Things have definitely been rougher lately as I've been dealing with nerve issues so our sex life has disappeared almost completely and honestly, most months, it doesn't bother me that much. It never has. I get off more on the romance and the relationship than the actual sex, so I see sex as a very intimate thing, kinda a last step of intimacy. He's the opposite. He could swing, go for a one night stand, enter a friends with benefits type of situation and be fine. He'd still care, he'd still have a certain level of at least friendship with the person, but he sees sex as a separate thing of fun.

I know he's not hiding me in any of his digital relationships. He's upfront about the fact that he's married and he will only go as far as I "allow". Which is kinda what bugs me. I love this man, but I know neither of us wants the other having to make concessions for the other. I would love to just tell him to go do his thing, but I don't see myself taking that well. I would be in constant fear that he'd get attached and leave.
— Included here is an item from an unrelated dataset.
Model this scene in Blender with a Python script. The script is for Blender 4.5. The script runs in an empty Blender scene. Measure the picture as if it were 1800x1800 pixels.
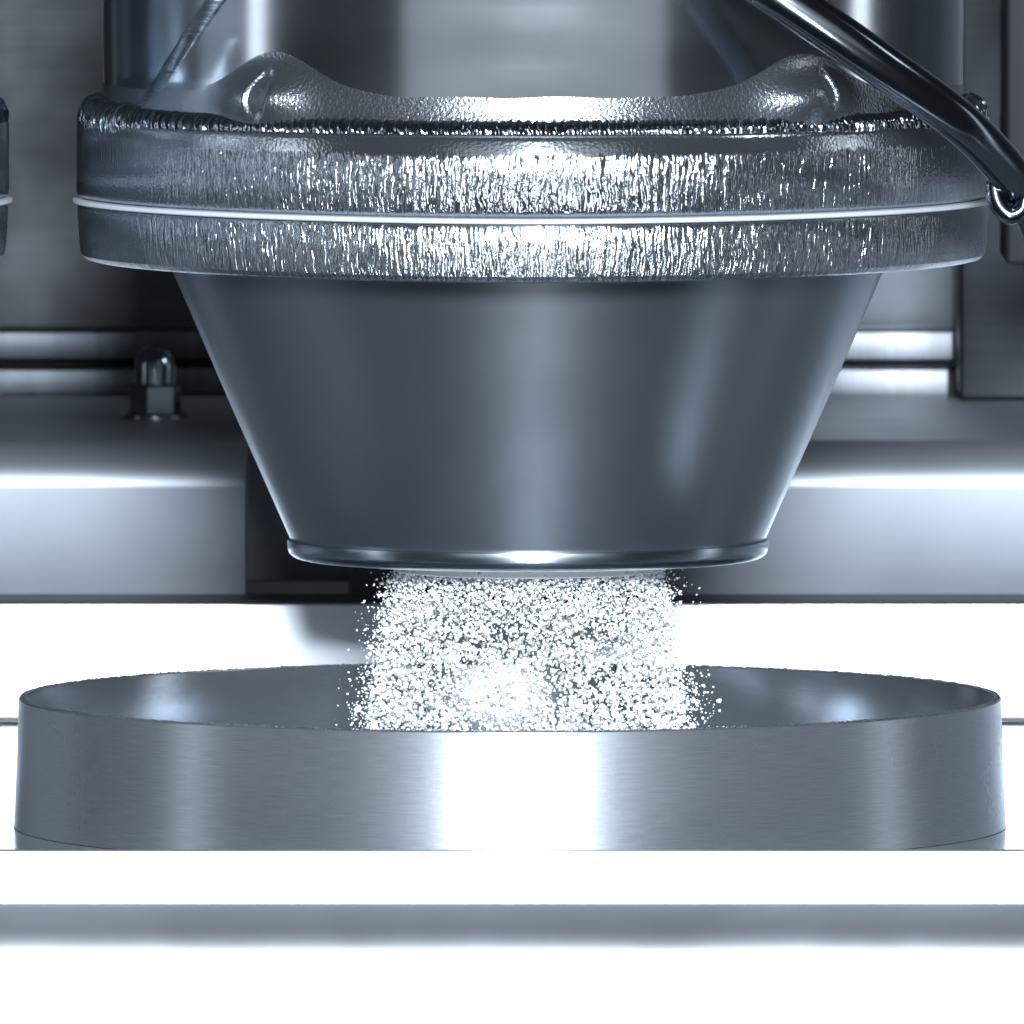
import bpy, math, random
import numpy as np
from mathutils import Vector, Matrix, noise

random.seed(7)
rng = np.random.default_rng(11)
S = bpy.context.scene
COL = S.collection
U = 1e-4                      # 0.1 mm, the working unit

# ------------------------------------------------------------------ camera
PITCH = math.radians(3.39)
DIST = 3.0
AIM = Vector((0, 0, 324 * U))
cd = bpy.data.cameras.new('camera')
cam = bpy.data.objects.new('camera', cd)
COL.objects.link(cam)
cam.location = AIM + Vector((0, -math.cos(PITCH), math.sin(PITCH))) * DIST
cam.rotation_euler = (math.pi / 2 - PITCH, 0, 0)
cd.sensor_width = 36
cd.lens = 600
cd.clip_start = 0.05
cd.clip_end = 60
cd.dof.use_dof = True
cd.dof.focus_distance = 2.965
cd.dof.aperture_fstop = 80
S.camera = cam

# ------------------------------------------------------------------ light
w = bpy.data.worlds.new('World')
S.world = w
w.use_nodes = True
bg = w.node_tree.nodes['Background']
bg.inputs[0].default_value = (0.74, 0.87, 1.0, 1)
bg.inputs[1].default_value = 0.03


def area(name, loc, aim, sx, sy, power, color=(0.89, 0.945, 1.0), spread=180):
    l = bpy.data.lights.new(name, 'AREA')
    l.shape = 'RECTANGLE'
    l.size, l.size_y, l.energy, l.color = sx, sy, power, color
    l.spread = math.radians(spread)
    o = bpy.data.objects.new(name, l)
    COL.objects.link(o)
    o.location = loc
    o.rotation_euler = (Vector(aim) - Vector(loc)).to_track_quat('-Z', 'Y').to_euler()
    return o


area('key_flash', (0.10, -2.7, 0.47), (0, 0, 0.02), 0.30, 0.28, 205)
area('front_softbox', (0.05, -3.6, 0.6), (0.05, 0, 0.6), 5.0, 2.0, 11)
area('right_strip', (1.5, 0.16, 0.05), (0, 0, 0.05), 0.16, 1.0, 1.0)
area('left_strip', (-1.46, -0.32, 0.05), (0, 0, 0.05), 0.16, 1.0, 1.1)
area('added_rear_fill', (0.60, -0.06, 0.45), (0.1, 0.40, 0.06), 0.25, 0.12, 0.6, spread=70)  # added lamp, unseen, brightens the right side of the background
area('added_low_fill', (0.08, -1.7, -0.44), (0, 0, 0.04), 0.09, 0.55, 10)  # added lamp, unseen, gives the funnel its centre highlight

S.view_settings.view_transform = 'Standard'
S.view_settings.look = 'None'
S.view_settings.exposure = 0
S.view_settings.gamma = 1


# ------------------------------------------------------------------ helpers
def P(px, py, Y):
    """World point at depth Y that lies behind picture position px, py."""
    d = Vector(((px - 900) / 30000, 1, -(py - 900) / 30000))
    c, s = math.cos(PITCH), math.sin(PITCH)
    d = Vector((d.x, d.y * c + d.z * s, -d.y * s + d.z * c))
    t = (Y - cam.location.y) / d.y
    return cam.location + d * t


def zc(py):
    return (1224 - py) * U


def link(name, me, mat, parent=None, smooth=True):
    o = bpy.data.objects.new(name, me)
    COL.objects.link(o)
    if mat is not None:
        me.materials.append(mat)
    if smooth:
        me.polygons.foreach_set('use_smooth', [True] * len(me.polygons))
    if parent:
        o.parent = parent
    return o


def mesh(name, verts, faces, mat, parent=None, smooth=True, sharp=35):
    me = bpy.data.meshes.new(name)
    me.from_pydata([tuple(v) for v in verts], [], faces)
    me.update()
    o = link(name, me, mat, parent, smooth)
    if smooth and sharp:
        me.set_sharp_from_angle(angle=math.radians(sharp))
    return o


def tag(o, label=None, cat=None, group=None, kind=None):
    if label: o['label'] = label
    if cat: o['category'] = cat
    if group: o['group'] = group
    if kind: o['kind'] = kind
    return o


def empty(name, loc):
    o = bpy.data.objects.new(name, None)
    COL.objects.link(o)
    o.location = loc
    return o


def lathe(name, prof, mat, parent=None, loc=(0, 0, 0), n=256, closed=False, sharp=35, wob=None):
    """prof: list of (r, z)."""
    V, F = [], []
    m = len(prof)
    for i in range(n):
        a = 2 * math.pi * i / n
        for j, (r, z) in enumerate(prof):
            rr = r + (wob(a, j) if wob else 0)
            V.append((loc[0] + rr * math.cos(a), loc[1] + rr * math.sin(a), loc[2] + z))
    for i in range(n):
        k = (i + 1) % n
        for j in range(m if closed else m - 1):
            l = (j + 1) % m
            F.append((i * m + j, k * m + j, k * m + l, i * m + l))
    return mesh(name, V, F, mat, parent, True, sharp)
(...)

Which do acknowledge as irrational and based on my history with relationships with men.

It's basically my sense of logic saying that it would probably all be fine, because 1) he's poly, he's not just doing this for a free pass. And 2) we have such a great relationship outside of sexuality and needs (I'm much more vanilla than him) that it really shouldn't make a difference. But the emotional side of my brain is freaking out and upset that I'm not enough. But it's also upset that this whole situation is unfair because even when I want to do things right now, I can't because of nerve pain. To put this in perspective, in a year, we've had sex probably less than 5 times and he's the kind of guy who could easily get off multiple times a day.

I don't know exactly what I'm asking. I guess advice on what the situation should be in a healthy sense? Any advice or suggestions in general would be much appreciated. I'm just really lost and not sure where else to go.